JAZZ: Gwen Ansell
Forget screams, moans and squishing noises. The sexiest sound in the world is a big fat horn line playing jazz. Irakere, or “The Forest”, last week’s jazz guests for Arts Alive, feature four horns. On saxes, Cesar Lopez provides the intellectual acrobatics and an ironic take on the more florid ballad numbers while Alfres Thomson’s warm tenor adds guts and heart. On first trumpet, Mario Hernandez effortlessly has the highs without ever sacrificing roundness and warmth. He’s a wonderfully old-fashioned player — old-fashioned as in Clifford Brown. His dreadlocked partner, Basillo Marquez offers a sharper, dizzier approach.
But there’s also leader Chucho Valdez’s scholarly, swing piano and arrangements, Mayra Valdez’s inspired scatting and soulful shouts, a drum team that leaps between the Yoruba forests and Birdland — so many riches, crammed into one band.
The programme mixed Afro-Cuban rhythms and structures (rhumba, bolera, salsa) with jazz standards; these latter often taken at breakneck unison speed in idiosyncratic mixes — like the medley which combined a brief excursion to Georgia with I’ll Remember April. By the end of the evening, the whole audience was sweatily invoking Oludun, critical faculty totally suspended.
And after the high subsides, what can we learn from Irakere — particularly in the context of an evening which began with a sloppy and lustreless set from Mike Makhalemehele? Strong rhythm work, Bush Sestlolo’s distinctive keyboard style (given full rein for once, on a great instrument), and Bheki Khoza’s astute, intricate driving guitar solos all won hearts, as did the charm of Makhalamele’s own compositions. But the set began ten minutes late, the opener, Moraledi, was disjointed and uneven — and it is no longer charming (if it ever was) to confess that you only met the piano-player yesterday and don’t know his name. It simply makes us all wonder how much preparation you put in to what we are paying for.

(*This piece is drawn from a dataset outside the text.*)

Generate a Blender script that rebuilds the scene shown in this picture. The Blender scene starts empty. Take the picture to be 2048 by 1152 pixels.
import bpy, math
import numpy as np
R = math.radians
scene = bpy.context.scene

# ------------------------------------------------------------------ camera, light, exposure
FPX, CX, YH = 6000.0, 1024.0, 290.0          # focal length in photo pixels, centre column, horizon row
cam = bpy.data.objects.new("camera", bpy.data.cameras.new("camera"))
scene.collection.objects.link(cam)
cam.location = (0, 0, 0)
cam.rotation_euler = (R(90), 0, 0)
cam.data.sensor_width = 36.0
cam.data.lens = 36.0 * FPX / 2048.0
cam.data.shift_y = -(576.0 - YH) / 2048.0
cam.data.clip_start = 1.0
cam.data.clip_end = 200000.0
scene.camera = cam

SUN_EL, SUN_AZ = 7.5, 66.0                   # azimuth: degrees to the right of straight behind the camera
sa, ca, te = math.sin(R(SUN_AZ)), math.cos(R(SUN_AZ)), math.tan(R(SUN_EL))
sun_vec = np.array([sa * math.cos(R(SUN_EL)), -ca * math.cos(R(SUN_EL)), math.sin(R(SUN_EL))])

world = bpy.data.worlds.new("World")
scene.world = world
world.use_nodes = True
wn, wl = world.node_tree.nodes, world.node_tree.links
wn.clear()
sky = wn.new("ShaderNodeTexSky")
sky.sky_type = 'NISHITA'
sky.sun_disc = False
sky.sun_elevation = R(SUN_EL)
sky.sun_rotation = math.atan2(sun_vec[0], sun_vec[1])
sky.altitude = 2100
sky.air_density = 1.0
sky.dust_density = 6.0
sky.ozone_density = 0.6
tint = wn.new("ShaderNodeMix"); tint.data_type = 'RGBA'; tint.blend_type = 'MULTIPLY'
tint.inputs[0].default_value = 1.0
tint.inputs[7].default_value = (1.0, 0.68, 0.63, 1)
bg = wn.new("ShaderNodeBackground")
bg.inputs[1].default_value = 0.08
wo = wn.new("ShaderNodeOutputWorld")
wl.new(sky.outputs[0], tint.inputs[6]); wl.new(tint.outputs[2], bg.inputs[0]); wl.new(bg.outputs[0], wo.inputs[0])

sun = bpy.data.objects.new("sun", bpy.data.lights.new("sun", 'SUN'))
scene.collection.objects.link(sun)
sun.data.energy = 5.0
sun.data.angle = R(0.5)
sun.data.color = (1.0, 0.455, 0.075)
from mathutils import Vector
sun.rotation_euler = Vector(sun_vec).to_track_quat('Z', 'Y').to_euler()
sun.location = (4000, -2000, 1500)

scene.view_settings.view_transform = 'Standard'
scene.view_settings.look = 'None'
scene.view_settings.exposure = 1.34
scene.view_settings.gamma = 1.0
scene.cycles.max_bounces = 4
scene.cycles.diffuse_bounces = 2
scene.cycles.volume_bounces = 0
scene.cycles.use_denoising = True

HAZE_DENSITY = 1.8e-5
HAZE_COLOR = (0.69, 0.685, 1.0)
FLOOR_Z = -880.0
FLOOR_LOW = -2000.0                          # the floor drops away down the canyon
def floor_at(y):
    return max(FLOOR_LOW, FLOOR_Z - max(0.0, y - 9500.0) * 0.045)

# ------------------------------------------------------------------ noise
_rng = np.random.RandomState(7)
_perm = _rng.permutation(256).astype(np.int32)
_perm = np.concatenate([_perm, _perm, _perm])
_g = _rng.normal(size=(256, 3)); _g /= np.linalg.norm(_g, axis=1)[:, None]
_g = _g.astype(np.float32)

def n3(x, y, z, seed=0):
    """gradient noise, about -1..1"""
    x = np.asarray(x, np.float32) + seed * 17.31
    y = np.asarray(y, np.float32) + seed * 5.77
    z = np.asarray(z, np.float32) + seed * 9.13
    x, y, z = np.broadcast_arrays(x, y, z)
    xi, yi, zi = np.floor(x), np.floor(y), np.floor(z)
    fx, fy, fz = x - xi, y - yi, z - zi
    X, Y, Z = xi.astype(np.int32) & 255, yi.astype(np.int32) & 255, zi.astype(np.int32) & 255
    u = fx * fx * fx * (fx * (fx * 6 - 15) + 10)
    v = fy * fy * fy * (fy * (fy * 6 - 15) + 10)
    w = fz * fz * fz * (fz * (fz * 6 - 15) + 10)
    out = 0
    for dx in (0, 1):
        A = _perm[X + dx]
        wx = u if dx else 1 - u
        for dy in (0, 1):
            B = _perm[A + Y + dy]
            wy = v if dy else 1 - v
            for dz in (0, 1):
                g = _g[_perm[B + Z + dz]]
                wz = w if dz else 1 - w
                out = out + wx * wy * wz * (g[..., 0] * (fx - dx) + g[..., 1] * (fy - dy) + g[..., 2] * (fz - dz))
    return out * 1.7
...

However, let’s look again at Irakere. They come from Cuba where music education is freely available for the talented; where it is a source of pride to be a musician, and where the cherishing of cultural roots is a national mission. Here, we force talented musicians to run around cap-in-hand to raise cash for their own music schools; “musician” is often uttered with a disparaging curl of the lip, and a prominent jazz critic can dismiss our South African variant of the genre as “tribal pop” — and get away with it. Add to that the grotesque resource inequalities inherited from apartheid and you begin to understand why South African musicians don’t always deliver on their promise.
Irakere are nothing phenomenal. They are simply a great, jazz-rooted dance band; enormously talented, tight and hardworking — and out of a cultural context which has made it positive for them to hang together for nearly a quarter of a century to get that way. The fuzzy equivocations of our latest culture White Papers suggest we’ve a way to go before we reach that point.